What is Swing Trading?

What is swing trading?

Swing trading is a trading technique where investors buy and hold stocks and other securities for at least overnight. Traders use this method to capture gains from companies through security growth or dividends if any, during their trading period.

The trading period can be as little as a few days or weeks depending on the investor’s strategies. This is different from day trading where traders buy and sell stocks and other securities on the same trading day.

Can anyone swing trade?

Swing trading is an active trading strategy and to do it, you must have a plan. All investors and traders who swing trade use technical analysis. This is how they determine where to take positions in assets.

Also, traders predetermine exit prices and where to put stop losses from technical analysis.

It would be difficult to make successful trades without using technical analysis.

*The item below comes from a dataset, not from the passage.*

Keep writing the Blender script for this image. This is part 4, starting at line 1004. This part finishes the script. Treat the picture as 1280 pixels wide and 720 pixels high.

For sure anyone can swing trade. However, not everyone will make profits from their trades. The difference between winners and losers will depend on securities invested in and how well they used technical analysis.

Benefits of swing trading

  • Saves time: Many investors and traders who have busy lives find swing trading a favorable strategy. You don’t have to sit in front of the computer and watch the stocks for hours.
  • Automation possibilities: Automation of your trades could be something of interest. As long as you know what you want, it is easy to swing trade. Taking a position at the right time, setting up a stock loss, or putting in a limit sell could be some of the few things you need for your automation.
  • A chance to get your money out fast: By swing trading, you can take out your money whenever you have profit. This way, you can adjust your portfolio and reinvest your profit.
  • You don’t worry about short term fluctuations: Many people panic when the market fluctuates a lot. Swing trading protects you from these worries and keeps you focused on your target price.

The disadvantages of swing trading

  • Staying in the market longer can lead to major losses due to the unpredictability of the market
  • High risks of overnight news
  • You could lose profits already made if you keep holding your position
  • You can not reinvest your money and revenues if you stay in the market longer than you are supposed to.